Use a password manager

Like so many other technologies, IT – Information Technology – has the potential to make a substantive difference in our lives. Sometimes it offers something entirely new, something it reinvents something that may or may not need reinventing in the first place, and sometimes it solves an issue created by IT in the first place.

Douglas Adams, of Hitchhiker’s guide fame, wrote about how computers and IT has been described using many different models of understanding, such as an elaborate adding machine, a typewriter, and a television, before concluding that:

Of course, the computer isn’t any of these things. These are all things we were previously familiar with from the real world, which we have modelled in the computer so that we can use the damn thing.

Which should tell us something interesting.

The computer is actually a modelling device.

Douglas Adams in “Build it and we will come”

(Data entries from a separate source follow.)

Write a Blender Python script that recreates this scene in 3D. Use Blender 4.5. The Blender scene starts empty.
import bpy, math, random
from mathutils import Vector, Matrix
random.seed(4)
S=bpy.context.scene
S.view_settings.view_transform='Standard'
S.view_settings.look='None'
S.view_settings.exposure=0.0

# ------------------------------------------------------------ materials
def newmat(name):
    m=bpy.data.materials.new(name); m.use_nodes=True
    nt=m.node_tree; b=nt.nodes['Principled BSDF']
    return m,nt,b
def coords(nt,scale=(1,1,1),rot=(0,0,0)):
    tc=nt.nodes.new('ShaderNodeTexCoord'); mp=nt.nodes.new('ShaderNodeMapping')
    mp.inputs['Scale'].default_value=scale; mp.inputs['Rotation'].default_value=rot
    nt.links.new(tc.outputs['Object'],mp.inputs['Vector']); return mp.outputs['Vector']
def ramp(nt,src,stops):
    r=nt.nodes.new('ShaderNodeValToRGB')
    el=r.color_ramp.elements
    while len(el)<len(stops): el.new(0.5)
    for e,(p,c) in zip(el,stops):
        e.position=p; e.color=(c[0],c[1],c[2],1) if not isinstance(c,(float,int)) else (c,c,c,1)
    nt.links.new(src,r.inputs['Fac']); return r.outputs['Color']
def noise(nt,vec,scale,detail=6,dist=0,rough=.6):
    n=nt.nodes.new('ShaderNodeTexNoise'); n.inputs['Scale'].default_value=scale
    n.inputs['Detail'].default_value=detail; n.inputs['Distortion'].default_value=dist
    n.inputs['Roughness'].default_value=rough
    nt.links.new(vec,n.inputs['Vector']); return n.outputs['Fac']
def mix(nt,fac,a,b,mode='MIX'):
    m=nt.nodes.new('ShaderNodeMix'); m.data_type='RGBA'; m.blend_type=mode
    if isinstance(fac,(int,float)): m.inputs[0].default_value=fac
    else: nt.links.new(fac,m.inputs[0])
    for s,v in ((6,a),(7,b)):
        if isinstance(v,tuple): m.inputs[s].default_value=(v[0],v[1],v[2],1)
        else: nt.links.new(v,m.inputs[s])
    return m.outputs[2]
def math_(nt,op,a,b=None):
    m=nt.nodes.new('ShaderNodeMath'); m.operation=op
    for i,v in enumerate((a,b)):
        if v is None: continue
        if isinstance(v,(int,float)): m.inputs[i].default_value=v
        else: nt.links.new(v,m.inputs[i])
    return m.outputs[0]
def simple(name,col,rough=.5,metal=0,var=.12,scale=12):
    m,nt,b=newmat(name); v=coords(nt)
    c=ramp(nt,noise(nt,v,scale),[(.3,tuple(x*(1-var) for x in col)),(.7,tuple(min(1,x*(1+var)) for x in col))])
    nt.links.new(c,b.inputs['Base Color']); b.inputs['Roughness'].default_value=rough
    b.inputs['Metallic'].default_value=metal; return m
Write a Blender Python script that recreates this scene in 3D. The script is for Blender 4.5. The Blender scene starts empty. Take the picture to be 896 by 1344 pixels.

For me, beyond being a case management tool, an advanced typewriter and calculator, and a pretty decent communication tool, it is also a way to outsource my memory. I simply don’t need to remember every single detail of every single thing with which I interact on a daily basis. What I need is a way to collect, collate, and categorize information, as well as a way to retrieve it.

One example of this – which really is a solution to a problem I probably wouldn’t have – or at least wouldn’t have to anywhere NEAR the same extent if it hadn’t been for computers – is a password manager. I’ve been using some sort of password manager for more than five years, ensuring that no account has the same password as any others.

Combined with always enabling two factor authentication for any service that offers it, the use of a password manager helps me ensure that my security posture is stronger than at any time before. It also means that when – not if – an account somewhere is inevitably compromised, I don’t have to go around changing the password everywhere else – that password was unique for that site.